● DIRECTIONS: Copy nothing but the text: reproduce each line of the listing exactly and leave the pictures out.
******************************
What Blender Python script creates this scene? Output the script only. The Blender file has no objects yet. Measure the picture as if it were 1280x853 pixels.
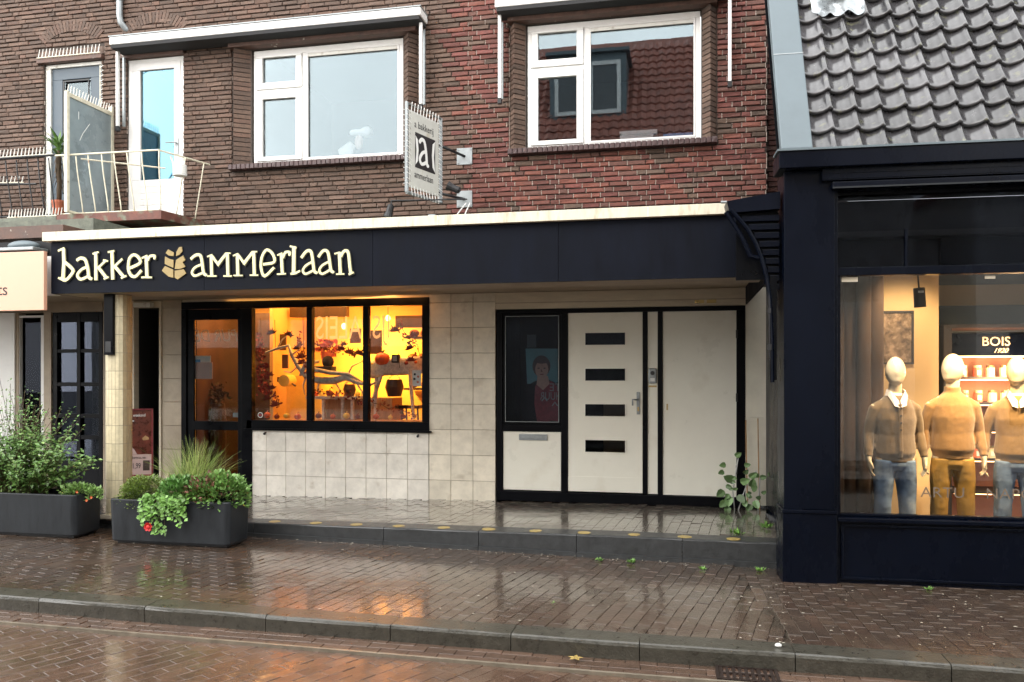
import bpy, bmesh, math, random
from mathutils import Vector, Matrix, noise
R = math.radians
random.seed(7)
S = bpy.context.scene
COL = S.collection
# ---------------------------------------------------------------- camera
H = 1.757
cam = bpy.data.cameras.new('camera'); camo = bpy.data.objects.new('camera', cam); COL.objects.link(camo)
camo.location = (0, 0, H); camo.rotation_euler = (R(90), 0, R(11.86))
cam.sensor_width = 36; cam.lens = 28.125; cam.shift_y = 0.034; cam.clip_start = .05; cam.clip_end = 400
S.camera = camo
# ---------------------------------------------------------------- sky and sun (overcast)
W = bpy.data.worlds.new('World'); S.world = W; W.use_nodes = True
n = W.node_tree.nodes; l = W.node_tree.links; n.clear()
sky = n.new('ShaderNodeTexSky'); sky.sky_type = 'NISHITA'; sky.sun_disc = False
sky.sun_elevation = R(18); sky.sun_rotation = R(210); sky.air_density = 1.2; sky.dust_density = 1
hs = n.new('ShaderNodeHueSaturation'); hs.inputs['Saturation'].default_value = .3
tc = n.new('ShaderNodeTexCoord'); nz = n.new('ShaderNodeTexNoise'); nz.inputs['Scale'].default_value = 2.2; nz.inputs['Detail'].default_value = 5
mr = n.new('ShaderNodeMapRange'); mr.inputs[1].default_value = .3; mr.inputs[2].default_value = .7; mr.inputs[3].default_value = .62; mr.inputs[4].default_value = 1.25
mx = n.new('ShaderNodeMix'); mx.data_type = 'RGBA'; mx.blend_type = 'MULTIPLY'; mx.inputs[0].default_value = 1
bg = n.new('ShaderNodeBackground'); bg.inputs[1].default_value = .15
out = n.new('ShaderNodeOutputWorld')
l.new(sky.outputs[0], hs.inputs['Color']); l.new(tc.outputs['Generated'], nz.inputs['Vector']); l.new(nz.outputs[0], mr.inputs[0])
cl = n.new('ShaderNodeMix'); cl.data_type = 'RGBA'; cl.inputs[0].default_value = .93; cl.inputs[7].default_value = (6.5, 6.55, 6.5, 1)   # the closed cloud layer
l.new(hs.outputs[0], cl.inputs[6]); l.new(cl.outputs[2], mx.inputs[6]); l.new(mr.outputs[0], mx.inputs[7]); l.new(mx.outputs[2], bg.inputs[0]); l.new(bg.outputs[0], out.inputs[0])
sl = bpy.data.lights.new('sun', 'SUN'); sl.energy = 1.5; sl.angle = R(95); sl.color = (1, .97, .93)
so = bpy.data.objects.new('sun', sl); COL.objects.link(so)
so.rotation_euler = Vector((math.sin(R(30)) * math.cos(R(18)), math.cos(R(30)) * math.cos(R(18)), -math.sin(R(18)))).to_track_quat('-Z', 'Y').to_euler()
S.view_settings.view_transform = 'Standard'; S.view_settings.look = 'None'; S.view_settings.exposure = 1.68; S.view_settings.gamma = 1
S.cycles.use_denoising = True; S.cycles.max_bounces = 7; S.cycles.transparent_max_bounces = 10
S.cycles.sample_clamp_indirect = 6; S.cycles.caustics_reflective = False; S.cycles.caustics_refractive = False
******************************
● FULL OUTPUT:
What Blender Python script creates this scene? Output the script only. The Blender file has no objects yet. Measure the picture as if it were 1280x853 pixels.
import bpy, bmesh, math, random
from mathutils import Vector, Matrix, noise
R = math.radians
random.seed(7)
S = bpy.context.scene
COL = S.collection
# ---------------------------------------------------------------- camera
H = 1.757
cam = bpy.data.cameras.new('camera'); camo = bpy.data.objects.new('camera', cam); COL.objects.link(camo)
camo.location = (0, 0, H); camo.rotation_euler = (R(90), 0, R(11.86))
cam.sensor_width = 36; cam.lens = 28.125; cam.shift_y = 0.034; cam.clip_start = .05; cam.clip_end = 400
S.camera = camo
# ---------------------------------------------------------------- sky and sun (overcast)
W = bpy.data.worlds.new('World'); S.world = W; W.use_nodes = True
n = W.node_tree.nodes; l = W.node_tree.links; n.clear()
sky = n.new('ShaderNodeTexSky'); sky.sky_type = 'NISHITA'; sky.sun_disc = False
sky.sun_elevation = R(18); sky.sun_rotation = R(210); sky.air_density = 1.2; sky.dust_density = 1
hs = n.new('ShaderNodeHueSaturation'); hs.inputs['Saturation'].default_value = .3
tc = n.new('ShaderNodeTexCoord'); nz = n.new('ShaderNodeTexNoise'); nz.inputs['Scale'].default_value = 2.2; nz.inputs['Detail'].default_value = 5
mr = n.new('ShaderNodeMapRange'); mr.inputs[1].default_value = .3; mr.inputs[2].default_value = .7; mr.inputs[3].default_value = .62; mr.inputs[4].default_value = 1.25
mx = n.new('ShaderNodeMix'); mx.data_type = 'RGBA'; mx.blend_type = 'MULTIPLY'; mx.inputs[0].default_value = 1
bg = n.new('ShaderNodeBackground'); bg.inputs[1].default_value = .15
out = n.new('ShaderNodeOutputWorld')
l.new(sky.outputs[0], hs.inputs['Color']); l.new(tc.outputs['Generated'], nz.inputs['Vector']); l.new(nz.outputs[0], mr.inputs[0])
cl = n.new('ShaderNodeMix'); cl.data_type = 'RGBA'; cl.inputs[0].default_value = .93; cl.inputs[7].default_value = (6.5, 6.55, 6.5, 1)   # the closed cloud layer
l.new(hs.outputs[0], cl.inputs[6]); l.new(cl.outputs[2], mx.inputs[6]); l.new(mr.outputs[0], mx.inputs[7]); l.new(mx.outputs[2], bg.inputs[0]); l.new(bg.outputs[0], out.inputs[0])
sl = bpy.data.lights.new('sun', 'SUN'); sl.energy = 1.5; sl.angle = R(95); sl.color = (1, .97, .93)
so = bpy.data.objects.new('sun', sl); COL.objects.link(so)
so.rotation_euler = Vector((math.sin(R(30)) * math.cos(R(18)), math.cos(R(30)) * math.cos(R(18)), -math.sin(R(18)))).to_track_quat('-Z', 'Y').to_euler()
S.view_settings.view_transform = 'Standard'; S.view_settings.look = 'None'; S.view_settings.exposure = 1.68; S.view_settings.gamma = 1
S.cycles.use_denoising = True; S.cycles.max_bounces = 7; S.cycles.transparent_max_bounces = 10
S.cycles.sample_clamp_indirect = 6; S.cycles.caustics_reflective = False; S.cycles.caustics_refractive = False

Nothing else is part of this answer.